Here, then, lies the culminating keystone point, the metaphysical terminus of the road that ascends from the sense world to God. This ascending road ends where begins the higher road, the road of the wisdom which, from on high, judges the world by its supreme cause.

Thus again, at the summit of the universe reappears the fundamental Thomistic truth. In God alone are essence and existence identified. In this supreme principle lies the real and essential distinction of God from the world. This distinction reveals God as unchangeable and the world as changeable (the first three proofs for His existence). It becomes more precise when it reveals God as absolutely simple and the world as multifariously composed (fourth and fifth proofs). It finds its definitive formula when it reveals God as “HE WHO IS,” whereas all other things are only receivers of existence, hence composed of receiver and received, of essence and existence. The creature is not its own existence, it has existence after receiving it. If the verb ‘is’ expresses identity of subject and predicate, the negation ‘is not’ denies this identification.

This truth is vaguely grasped by the common sense of natural reason, which, by a confused intuition, sees that the principle of identity is the supreme law of all reality, and hence the supreme law of thought. As A is identified with A, so is supreme reality identified with absolutely one and immutable Being, transcendentally and objectively distinct from the universe, which is, essentially diversified and mutable. This culminating point of natural reason, thus precisioned by philosophic reason, is at the same time revealed in this word of God to Moses: ‘I AM WHO AM.’

Now we understand the formulation given to the twenty-third of the twenty-four theses. It rungs thus: The divine essence, since it is identified with the actual exercise of existence itself, that is, since it is self-subsistent existence, is by the that identification proposed to us in its well-formed metaphysical constitution, and thereby gives us the reason for its infinite perfection.

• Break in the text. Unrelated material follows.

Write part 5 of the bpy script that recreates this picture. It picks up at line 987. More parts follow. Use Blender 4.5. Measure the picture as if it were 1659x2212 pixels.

To say it briefly: God alone is self-subsistent existence, in God alone are essence and existence identified. This proposition, boundless in its range, reappears continually on the lips of St. Thomas. But it loses its deep meaning in those who, like Scotus and Suarez, refuse to admit in all creatures a real distinction between essence and existence.

To repeat. According to St. Thomas and his school God alone is His own existence, uncaused, unparticipated self-existence, whereas no creature is its own existence; the existence it has is participated, received, limited, by the essence, by the objective capacity which receives it. This truth is objective, a reality which antecedes all operation of the mind. Hence the composition of essence and existence is not a mere logical composition, but something really found in the very nature of created reality. Were it otherwise, were the creature not thus composed, then it would be act alone, pure act, no longer really and essentially distinct from God.

Self-existent understanding is given by some Thomists as the metaphysical essence of God, as the point where the five ways converge and culminate. While we prefer the term self-existent being, self-existent existence, the difference between the two positions is less great than it might at first seem to be. Those who see that culminating point in ipsum esse subsistens, begin by teaching that God is not body but pure spirit. From the spirituality follow the two positions in question: first, that God is the supreme Being, self-existent in absolute spirituality at the summit of all reality; second, that He is the supreme intelligence, the supreme truth, the supreme directive intelligence of the universe.

On this question, then, of God’s metaphysical essence according to our imperfect way of understanding, the two positions agree. They agree likewise when the question arises: What is it that formally constitutes the essence of God as He is in Himself, as He is known by the blessed in heaven who see Him without medium, face to face? The answer runs thus: Deity itself, not self-subsistent existence, not self-existent understanding. Self-subsisting existence indeed contains all divine attributes, but only implicitly, as deductions to be drawn therefrom in order, one by one. But Deity, God as He is in Himself, contains in transcendent simplicity all these divine attributes explicitly. The blessed in heaven, since they see God as He is, have no need of progressive deduction.”[1]